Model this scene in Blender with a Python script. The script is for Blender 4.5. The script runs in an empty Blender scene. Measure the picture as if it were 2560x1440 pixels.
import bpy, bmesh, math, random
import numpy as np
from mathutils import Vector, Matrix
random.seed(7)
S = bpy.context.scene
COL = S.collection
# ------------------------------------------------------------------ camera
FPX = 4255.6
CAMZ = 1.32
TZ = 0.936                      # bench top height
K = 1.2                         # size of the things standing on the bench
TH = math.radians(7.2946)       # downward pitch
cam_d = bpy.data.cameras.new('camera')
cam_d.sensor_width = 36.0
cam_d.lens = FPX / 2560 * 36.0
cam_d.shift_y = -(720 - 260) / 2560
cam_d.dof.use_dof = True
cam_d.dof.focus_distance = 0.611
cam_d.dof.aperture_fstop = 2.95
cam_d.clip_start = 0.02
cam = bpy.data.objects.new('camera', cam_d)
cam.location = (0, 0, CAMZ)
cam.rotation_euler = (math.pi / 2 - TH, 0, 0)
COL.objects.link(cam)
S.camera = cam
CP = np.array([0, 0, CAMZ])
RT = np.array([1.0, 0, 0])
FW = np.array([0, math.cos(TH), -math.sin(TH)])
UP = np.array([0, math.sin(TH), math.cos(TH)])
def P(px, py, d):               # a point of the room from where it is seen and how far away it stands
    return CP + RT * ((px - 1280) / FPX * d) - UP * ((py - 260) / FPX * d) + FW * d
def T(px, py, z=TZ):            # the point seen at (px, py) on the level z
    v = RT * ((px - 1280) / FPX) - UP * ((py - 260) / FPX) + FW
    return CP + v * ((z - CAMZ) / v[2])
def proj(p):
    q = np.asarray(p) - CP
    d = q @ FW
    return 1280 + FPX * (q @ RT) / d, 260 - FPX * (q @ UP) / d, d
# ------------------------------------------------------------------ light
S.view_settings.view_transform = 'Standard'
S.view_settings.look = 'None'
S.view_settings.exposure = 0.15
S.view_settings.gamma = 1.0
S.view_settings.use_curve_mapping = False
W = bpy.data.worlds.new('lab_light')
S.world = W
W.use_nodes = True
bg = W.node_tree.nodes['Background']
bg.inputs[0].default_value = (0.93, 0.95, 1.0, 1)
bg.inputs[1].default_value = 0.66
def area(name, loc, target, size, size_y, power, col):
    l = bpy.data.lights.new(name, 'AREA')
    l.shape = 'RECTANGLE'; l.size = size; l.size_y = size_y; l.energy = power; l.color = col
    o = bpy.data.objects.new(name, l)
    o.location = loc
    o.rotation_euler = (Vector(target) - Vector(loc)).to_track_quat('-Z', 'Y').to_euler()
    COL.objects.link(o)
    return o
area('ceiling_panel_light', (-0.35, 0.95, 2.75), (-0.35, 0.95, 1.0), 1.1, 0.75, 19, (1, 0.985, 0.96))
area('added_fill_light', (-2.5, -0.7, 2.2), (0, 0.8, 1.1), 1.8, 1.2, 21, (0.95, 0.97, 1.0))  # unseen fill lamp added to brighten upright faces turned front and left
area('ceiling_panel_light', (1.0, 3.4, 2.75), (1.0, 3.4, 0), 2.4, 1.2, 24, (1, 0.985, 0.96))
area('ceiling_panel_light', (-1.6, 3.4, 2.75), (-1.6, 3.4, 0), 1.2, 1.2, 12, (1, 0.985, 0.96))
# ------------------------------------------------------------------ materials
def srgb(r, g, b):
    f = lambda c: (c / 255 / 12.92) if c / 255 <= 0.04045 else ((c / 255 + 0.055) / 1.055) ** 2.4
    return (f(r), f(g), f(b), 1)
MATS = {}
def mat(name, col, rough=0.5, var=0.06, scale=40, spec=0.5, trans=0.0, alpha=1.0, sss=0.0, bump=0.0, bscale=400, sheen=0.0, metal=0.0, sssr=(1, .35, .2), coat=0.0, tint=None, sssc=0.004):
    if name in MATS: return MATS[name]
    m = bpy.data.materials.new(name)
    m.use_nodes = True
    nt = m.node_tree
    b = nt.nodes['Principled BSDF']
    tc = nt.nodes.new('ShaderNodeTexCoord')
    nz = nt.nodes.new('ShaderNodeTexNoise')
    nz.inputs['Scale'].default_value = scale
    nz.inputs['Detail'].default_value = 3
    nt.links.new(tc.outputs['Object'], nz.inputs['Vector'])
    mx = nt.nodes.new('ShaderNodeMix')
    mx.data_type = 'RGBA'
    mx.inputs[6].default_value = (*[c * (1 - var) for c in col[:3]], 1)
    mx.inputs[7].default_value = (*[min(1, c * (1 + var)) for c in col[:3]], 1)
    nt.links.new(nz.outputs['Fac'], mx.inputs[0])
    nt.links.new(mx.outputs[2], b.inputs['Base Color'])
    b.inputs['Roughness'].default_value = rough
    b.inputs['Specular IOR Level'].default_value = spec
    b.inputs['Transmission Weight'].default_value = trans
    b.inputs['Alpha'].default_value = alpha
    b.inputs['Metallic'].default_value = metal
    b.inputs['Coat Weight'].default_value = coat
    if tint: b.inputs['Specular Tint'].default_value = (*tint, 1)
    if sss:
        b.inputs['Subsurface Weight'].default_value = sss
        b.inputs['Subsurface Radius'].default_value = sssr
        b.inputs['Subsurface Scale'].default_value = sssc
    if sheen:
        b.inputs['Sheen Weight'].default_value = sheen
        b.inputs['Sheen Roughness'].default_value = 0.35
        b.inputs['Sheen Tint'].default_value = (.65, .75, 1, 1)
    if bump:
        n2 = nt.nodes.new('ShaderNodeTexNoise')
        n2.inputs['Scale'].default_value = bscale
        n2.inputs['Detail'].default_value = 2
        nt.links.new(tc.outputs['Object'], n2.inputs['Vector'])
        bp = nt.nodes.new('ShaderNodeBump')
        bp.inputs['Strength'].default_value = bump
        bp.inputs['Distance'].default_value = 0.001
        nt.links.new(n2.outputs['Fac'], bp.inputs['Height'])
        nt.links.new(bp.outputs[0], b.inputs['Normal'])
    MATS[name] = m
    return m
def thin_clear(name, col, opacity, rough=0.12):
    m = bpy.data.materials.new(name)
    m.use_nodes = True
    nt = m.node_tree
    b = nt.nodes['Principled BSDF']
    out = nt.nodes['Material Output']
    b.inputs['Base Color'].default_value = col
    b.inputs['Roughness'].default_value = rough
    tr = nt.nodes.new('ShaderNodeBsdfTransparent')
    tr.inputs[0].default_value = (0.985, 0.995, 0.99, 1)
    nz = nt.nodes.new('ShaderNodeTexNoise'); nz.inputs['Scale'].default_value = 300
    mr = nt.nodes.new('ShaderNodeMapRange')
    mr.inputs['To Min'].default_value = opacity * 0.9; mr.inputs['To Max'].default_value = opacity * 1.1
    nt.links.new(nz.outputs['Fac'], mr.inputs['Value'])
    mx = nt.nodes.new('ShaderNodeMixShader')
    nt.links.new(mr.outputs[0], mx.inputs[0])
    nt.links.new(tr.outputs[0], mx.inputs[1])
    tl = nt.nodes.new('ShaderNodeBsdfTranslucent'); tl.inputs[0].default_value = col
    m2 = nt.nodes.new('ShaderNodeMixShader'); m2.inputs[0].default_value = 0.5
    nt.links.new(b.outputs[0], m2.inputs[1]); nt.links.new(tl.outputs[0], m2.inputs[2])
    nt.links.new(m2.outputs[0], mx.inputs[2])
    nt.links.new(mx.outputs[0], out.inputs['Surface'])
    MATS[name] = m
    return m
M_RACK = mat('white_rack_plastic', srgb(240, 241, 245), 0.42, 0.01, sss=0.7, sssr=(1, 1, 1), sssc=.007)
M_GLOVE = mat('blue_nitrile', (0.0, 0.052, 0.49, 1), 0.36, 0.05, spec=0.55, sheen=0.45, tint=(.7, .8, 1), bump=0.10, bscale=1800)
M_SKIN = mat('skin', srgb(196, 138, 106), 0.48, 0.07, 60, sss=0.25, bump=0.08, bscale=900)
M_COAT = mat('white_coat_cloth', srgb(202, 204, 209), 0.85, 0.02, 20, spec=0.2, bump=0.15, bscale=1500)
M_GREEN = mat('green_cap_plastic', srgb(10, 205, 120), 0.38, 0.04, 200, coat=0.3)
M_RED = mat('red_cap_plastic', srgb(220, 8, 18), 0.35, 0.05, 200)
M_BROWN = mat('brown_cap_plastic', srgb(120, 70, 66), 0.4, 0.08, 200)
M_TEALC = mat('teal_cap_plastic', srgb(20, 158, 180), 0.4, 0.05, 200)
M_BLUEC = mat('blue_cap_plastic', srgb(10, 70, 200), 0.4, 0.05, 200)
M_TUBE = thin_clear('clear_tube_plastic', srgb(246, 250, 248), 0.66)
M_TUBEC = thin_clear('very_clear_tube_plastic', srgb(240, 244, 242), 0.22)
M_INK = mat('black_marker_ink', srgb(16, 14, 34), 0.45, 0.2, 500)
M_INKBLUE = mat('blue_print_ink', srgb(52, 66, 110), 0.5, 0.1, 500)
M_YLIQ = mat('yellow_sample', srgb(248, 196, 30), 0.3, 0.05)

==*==

WORK TO DO ->
Gather each line that holds "scene".

OUTPUT OF THE TASK ->
Model this scene in Blender with a Python script. The script is for Blender 4.5. The script runs in an empty Blender scene. Measure the picture as if it were 2560x1440 pixels.
S = bpy.context.scene